Sherlock Holmes: A Game of Shadows (2011)

Four out of Five Stars

My husband and I braved the last-Sunday-before-Christmas-crowds at the Legends shopping center to watch this latest installment in the Sherlock Holmes universe.  Strangely, our theatre (the largest one at the Phoenix Theatre complex) was sparsely populated for the mid-afternoon matinee.  Be that as it may, we thoroughly enjoyed the film. The musical score grated less on the ears this time (more classical orchestration instead of the out-of-tune upright piano cacophony overused in the first movie). I can’t wait to re-watch this on DVD so I can pause it and examine certain scenes minutely. Even with my photographic memory, modern day editing gives viewers nanoseconds to absorb an incredible amount of relevant detail.  Despite the dreary gray British and French winter countryside, the cinematography was gorgeous, the highlight being the Swiss Alps.  The action frequently sported ultra-high-speed slow-motion sequences, punctuated with excellently choreographed audio.
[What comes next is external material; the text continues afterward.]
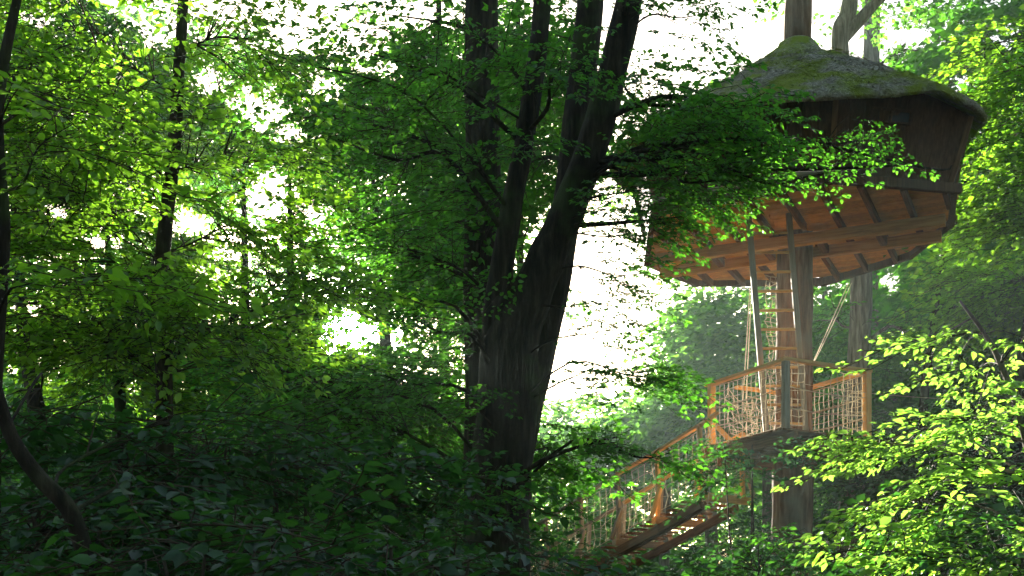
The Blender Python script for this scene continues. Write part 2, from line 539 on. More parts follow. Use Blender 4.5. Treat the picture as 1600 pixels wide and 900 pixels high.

Movie Review: A Dog Named Christmas

Hallmark Hall of Fame Movie: A Dog Named Christmas (2009)

Four out of Five Stars

I read the book this movie was based on last year for Christmas.  The author, Greg Kincaid, lives in Olathe, Kansas, just twenty or so miles south of my home via K-7.  But for some reason, the movie was not re-aired last year (or I completely missed it in the avalanche of Hallmark Channel Christmas movies that start in late November and don’t stop until nearly New Year’s).  This year, I caught the movie on my DVR when it aired on Saturday night.  My husband and I spent a very pleasant Sunday evening with the McCrays and their on-again-off-again adoption of a dog named Christmas.

Movie Review: The Accidental Spy

The Accidental Spy (2011)

Three out of Five Stars

My husband and I have separate Netflix queues (and have for years).  This DVD came in the mail Saturday so we popped it in the player for Saturday evening entertainment.  Who can resist a Jackie Chan action movie?  Not me.  The Turkish bath fight sequence brought a smile to my face.  The plot was hardly believable, but I really didn’t care.  It’s too much fun watching Jackie pretend to play the spy game.